August 17, 2012 — There's a disaster in the Northeast fishery, all right, but disaster, for fishermen at least, is the policy. It is the objective. Now it's beginning to look like the fishing industry was decimated and the fish were, too.
Somebody owes us another apology.
Larry Yacubian, a former scalloper out of New Bedford, has a rare keepsake from the U.S. Commerce Department: a letter from Secretary Gary Locke and from NOAA Administrator Jane Lubchenco apologizing to him for ruining his life.

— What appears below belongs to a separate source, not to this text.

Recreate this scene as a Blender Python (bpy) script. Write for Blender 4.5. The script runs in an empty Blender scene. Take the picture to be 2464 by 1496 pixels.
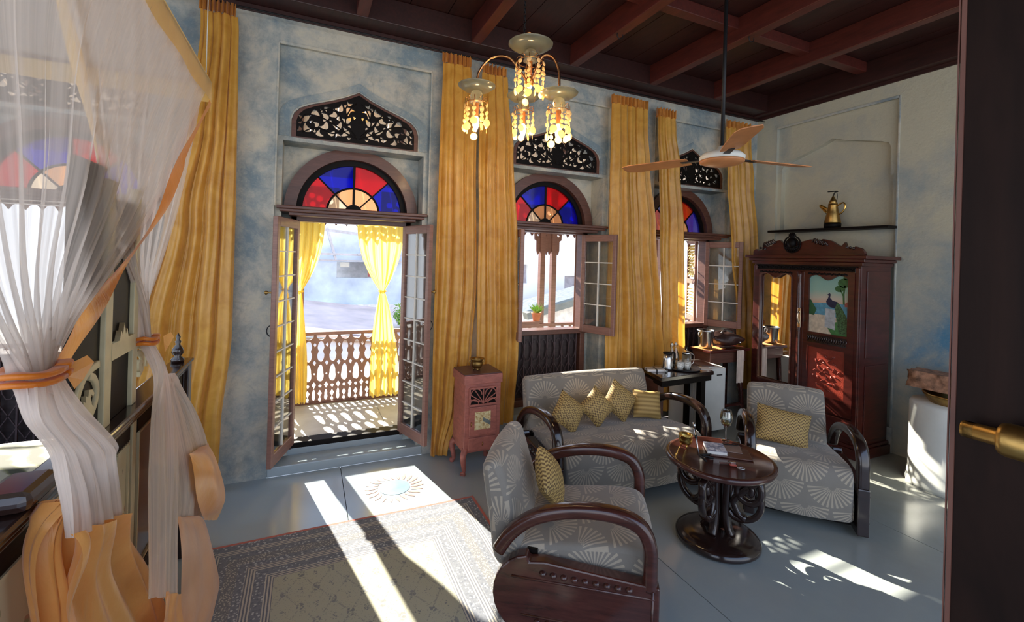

Admitting error and apologizing for it are unusual deeds in the Commerce Department (more about that in a moment). In Larry's case it took a couple of inspectors general and a "special master" investigator to expose the behavior of National Oceanic and Atmospheric Administration law enforcement toward him.
Sure, they gave him $400,000 but that didn't even cover his legal bills. What they didn't give back were his boat, his permit, his license, his wife's family farmhouse and his reputation.
When he filed an administrative claim six months ago asking for these things, or a settlement, his claim was shelved. Ignored. NOAA ran out the clock and after six months, according to the rules, Larry's claim was automatically denied with no word of explanation.
So now Larry is in federal court asking for $15 million from this sincerely apologetic government department.
Larry lives in Punta Gorda, Fla., now, running tour boats.
"I have a son who is an infantry officer, and the two most difficult things in life are dealing with NOAA and having him away at war," he told me this week.
During the Olympics, he said, he watched again and again as Americans won medals. "When I looked at the stars and stripes, I choke up," he said. When he envisions the NOAA banner hanging next to the flag at headquarters in Maryland, he said he simply chokes. "I think it's contemptuous," he said.